Red Hat Enterprise Linux 2.1 - 1-Year End Of Life Notice
Red Hat Enterprise Linux 2.1 - 1-Year End Of Life Notice
Posted Jun 4, 2008 16:38 UTC (Wed) by RobSeace (subscriber, #4435)In reply to: Red Hat Enterprise Linux 2.1 - 1-Year End Of Life Notice by tialaramex
Parent article: Red Hat Enterprise Linux 2.1 - 1-Year End Of Life Notice
> If you're not getting patches for years Not getting them from Red Hat != not getting them at all... That's the great thing about open source (and, being a programmer ;-)): you can fix stuff yourself, if the need arises... > So unless all the mail related stuff is actually hand maintained Oh, it is... We've upgraded the sendmail many times in the past for previous issues... Had to hand-build our own RPMs, often applying our own patches and tweaks to get things working right, but like I say, that's one of the major benefits of open source... And, actually being an ancient system tends to work in our favor securitywise, in a purely "security by obscurity" way: the script-kiddies and scammers who just run pre-made exploits generally won't have one that'll run on a system that old... "Security by obsolescence", if you will... ;-) I certainly wouldn't recommend everyone and their mothers run ancient systems like that, of course... If you don't know what you're doing and manually keep things patched up and running properly, you'll have big problems, as you point out... But, if you know what you're doing, and value stability of the system over the time it takes to keep it running as-is, then there's nothing wrong with it... Like I say, that's really one of the hugest benefits of open source, IMHO: the ability to keep old software running for as long as you need it to, without being forced into an unnecessary upgrade cycle... Not everyone CAN or SHOULD do it, but for those that can and need to, it's an incredibly powerful benefit...

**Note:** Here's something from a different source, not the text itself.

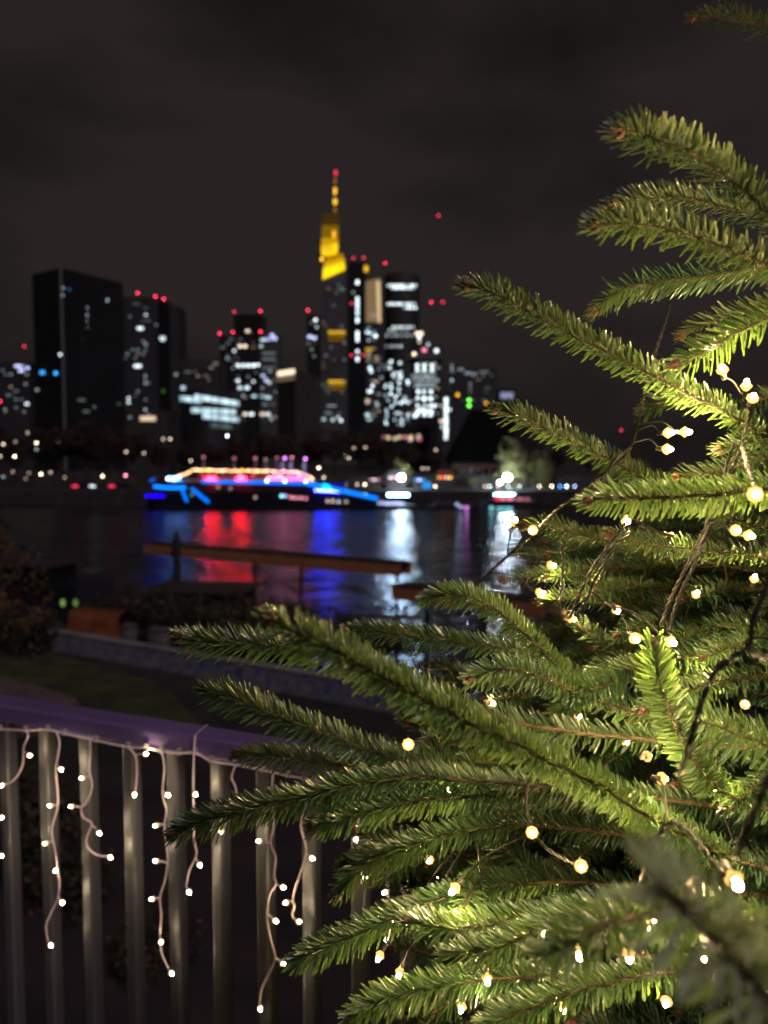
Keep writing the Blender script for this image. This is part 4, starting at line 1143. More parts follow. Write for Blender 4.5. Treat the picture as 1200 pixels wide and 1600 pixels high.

Posted Jun 9, 2008 12:29 UTC (Mon)
by davidfulwiler (guest, #47890)
[Link]
Red Hat Enterprise Linux 2.1 - 1-Year End Of Life Notice
Fantastic. Bravo... That really is the whole idea as I see it. This whole update a whole OS
and reinstall and that bit was introduced to us from those that sell out of the box broken
OS's I have run an old caching DNS server for years using some old Slackware. I know every
burp and hic-up that little honey goes through, because of this any irregularity really stands
out and I catch it. If it aint broke don't fix it again.